Syrian President Hafez Assad and Prime Minister-elect Ehud Barak made favorable comments about each other in separate interviews published in the London-based, Arab-language newspaper Al Hayat.

In his first public comments on Israel’s new leadership, Assad described Barak as “strong and honest.”

“As the election results show, he obviously has wide support, and it is clear that he wants to achieve peace with Syria,” Assad added in the interview.

For his part, Barak said of Assad, “his legacy is a strong, independent, self- confident Syria.”

Using a term often used by Palestinian Authority Chairman Yasser Arafat to describe the Oslo accords, Barak added that he was truly excited to find out if there was a possibility for a “peace of the brave” with Syria.

The comments, which were seen as signals that the two are ready to revive peace talks, came after Assad’s biographer, journalist Patrick Seale, shuttled between Damascus and Tel Aviv to get the interviews.

One Israel Knesset member, Yossi Beilin, a member of Barak’s One Israel bloc, said Assad’s comments were “an important expression of public diplomacy.”

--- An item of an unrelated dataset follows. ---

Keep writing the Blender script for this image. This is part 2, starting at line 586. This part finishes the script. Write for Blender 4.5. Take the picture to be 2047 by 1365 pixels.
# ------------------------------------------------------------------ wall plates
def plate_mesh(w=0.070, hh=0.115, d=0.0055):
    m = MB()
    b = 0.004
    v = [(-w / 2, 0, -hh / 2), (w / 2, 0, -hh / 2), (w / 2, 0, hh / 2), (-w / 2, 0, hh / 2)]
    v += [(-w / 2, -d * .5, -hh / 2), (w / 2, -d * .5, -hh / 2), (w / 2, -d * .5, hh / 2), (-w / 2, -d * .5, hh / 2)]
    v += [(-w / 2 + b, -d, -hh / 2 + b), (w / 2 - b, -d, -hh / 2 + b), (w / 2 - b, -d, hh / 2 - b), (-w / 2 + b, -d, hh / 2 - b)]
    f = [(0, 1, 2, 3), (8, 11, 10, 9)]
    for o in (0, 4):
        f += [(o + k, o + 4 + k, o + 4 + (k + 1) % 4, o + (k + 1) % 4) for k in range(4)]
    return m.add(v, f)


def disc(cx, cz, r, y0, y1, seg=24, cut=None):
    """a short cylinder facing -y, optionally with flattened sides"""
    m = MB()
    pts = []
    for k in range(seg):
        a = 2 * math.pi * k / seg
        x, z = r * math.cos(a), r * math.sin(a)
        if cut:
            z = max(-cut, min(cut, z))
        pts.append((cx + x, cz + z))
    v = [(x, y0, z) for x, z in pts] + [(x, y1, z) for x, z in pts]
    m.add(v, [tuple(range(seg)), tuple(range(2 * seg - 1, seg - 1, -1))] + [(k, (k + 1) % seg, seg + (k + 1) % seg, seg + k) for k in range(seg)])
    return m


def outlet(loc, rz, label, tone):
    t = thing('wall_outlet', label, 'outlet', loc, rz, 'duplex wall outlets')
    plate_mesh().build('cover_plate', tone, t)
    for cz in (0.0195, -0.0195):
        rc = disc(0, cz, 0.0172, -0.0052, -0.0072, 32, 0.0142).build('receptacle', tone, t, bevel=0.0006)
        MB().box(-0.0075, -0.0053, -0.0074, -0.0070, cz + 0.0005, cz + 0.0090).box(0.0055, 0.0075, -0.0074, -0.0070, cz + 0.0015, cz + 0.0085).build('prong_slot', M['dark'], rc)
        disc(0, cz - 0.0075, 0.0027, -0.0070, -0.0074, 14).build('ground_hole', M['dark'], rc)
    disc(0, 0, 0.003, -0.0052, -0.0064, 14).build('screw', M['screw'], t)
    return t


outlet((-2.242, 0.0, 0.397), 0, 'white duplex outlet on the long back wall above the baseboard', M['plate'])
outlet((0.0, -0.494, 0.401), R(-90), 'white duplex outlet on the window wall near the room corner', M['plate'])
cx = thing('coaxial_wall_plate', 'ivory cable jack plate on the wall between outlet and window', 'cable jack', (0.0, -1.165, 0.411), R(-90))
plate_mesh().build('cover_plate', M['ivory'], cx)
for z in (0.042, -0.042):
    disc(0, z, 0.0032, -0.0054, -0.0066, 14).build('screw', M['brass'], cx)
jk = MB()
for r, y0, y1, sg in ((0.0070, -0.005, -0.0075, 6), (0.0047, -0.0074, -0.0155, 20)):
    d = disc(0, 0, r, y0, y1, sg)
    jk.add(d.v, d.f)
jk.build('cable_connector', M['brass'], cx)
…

Professor Moshe Maoz of the Hebrew University, an expert on Syria, also expressed the belief that the interviews were important.

Maoz added that Assad’s comments were particularly significant because Syria had not liked Barak’s tough positions when, as head of the Israel Defense Force, Barak negotiated in Washington with his counterpart in the Syrian military, Hikmat Shihabi, prior to the suspension of bilateral talks in 1996.